The Imperial Gangas

The rise of the Imperial Gangas is a watershed moment in Odisha’s history. Ganga rule is regarded as an era of ferocious imperial wars and conquests, frenetic political activity, sound administration, and significant cultural achievements. Indeed, the Gangas as a ruling dynasty first appeared in Odishan history at the end of the fifth century A.D. and rose to prominence in the eleventh century A.D. Not only did the Gangas succeed in establishing a vast empire, but their well-organized administrative structure and unmatched architectural splendours such as the Sri Jagannath temple in Puri and the Sun temple in Konarka immortalised their name in the annals of mediaeval Odishan history.

The reign of the Gangas, colloquially referred to as the Eastern Gangas, is a glorious period in mediaeval Odishan history. They fought a long battle for survival from 498 A.D. to 940 A.D., and during this time period, they encountered numerous vicissitudes. This was followed by 400 years of glorious rule, between 1038 and 1435 A.D.


It is exceedingly difficult to trace the Ganga dynasty’s origins. However, they can be traced back to the fourth century B.C. as a tribe. Megasthenes, the Greek ambassador to Chandragupta Maurya’s court, mentions a tribe called Gangaridai that lived on the Ganges bank. Pliny refers to their southward movement and settlement on the banks of the river Vamsadhara in the first century AD. The Draksaram temple inscription, the Kenduli plate, the Korni copper plate, the Nagari plate, the Kendupatana plate, the Jagannath temple inscription, the Chinna Badamu plates, the Ronaki inscription, the Kanchipuram inscription, the Kapilasa inscription, and the Kamarnava copper plate (Choudwar) are the imperial Gangas’ principal inscriptional sources. Among literary works, the Madala Panji, Tabaqat-i-Nasiri, Tarikh-i-Firoze Shahi, Ramacharita, and Kalingattuparani are all significant because they shed significant light on the careers and accomplishments of the Ganga kings.

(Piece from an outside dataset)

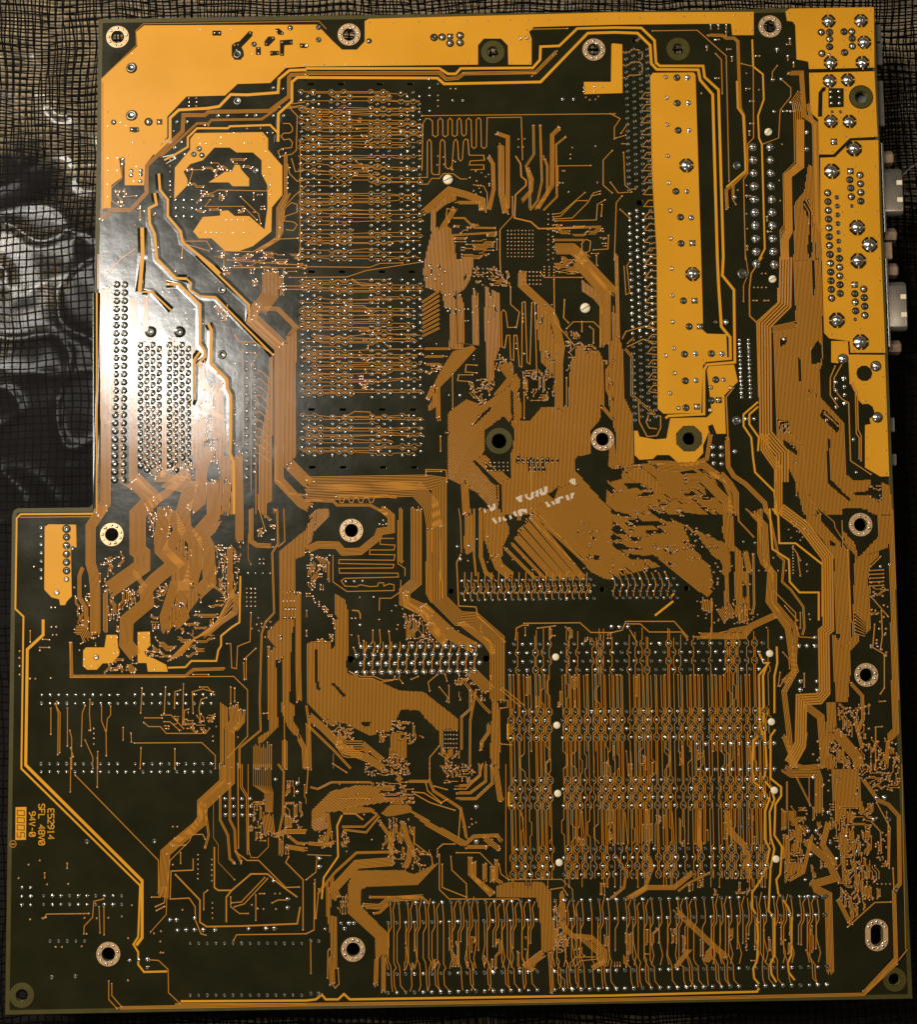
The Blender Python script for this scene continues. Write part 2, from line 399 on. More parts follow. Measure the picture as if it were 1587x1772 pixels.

1. Chronology of the Ganaga Rulers
2. Anantavarman Chodagangadeva (1077-1147 A.D.)
3. Anangabhimadeva III (1211-1238 A.D.)
4. Narasimhadeva I (1238 – 1264 A.D.)
5. The Ganga Administration
6. Cultural Significance of Ganga Rule

The Gangas first appeared in Odishan history at the end of the fifth century and again in the eleventh century. They established themselves as the supreme power during this time period. Among the Ganga rulers, three individuals stood out: Chodagangadeva, Anangabhimadeva III, and Narasimhadeva-I. Chodagangadeva’s seventy-year reign was a glorious epoch in mediaeval Odishan history. Chodagandadeva is a remarkable figure in mediaeval Odishan history as an administrator, patron of art, architecture, and culture, and liberal ruler. Anangabhimadeva III was a great warrior, administrator, diplomat, devout man, patron of scholars, protector of all religious faiths, and protector of historical monuments, among other things. On the other hand, Narasimhadeva-I is famous for his heroism and the magnificent construction of the Konark Sun Temple. To summarise, the Ganga dynasty enabled Odisha’s territorial and cultural development.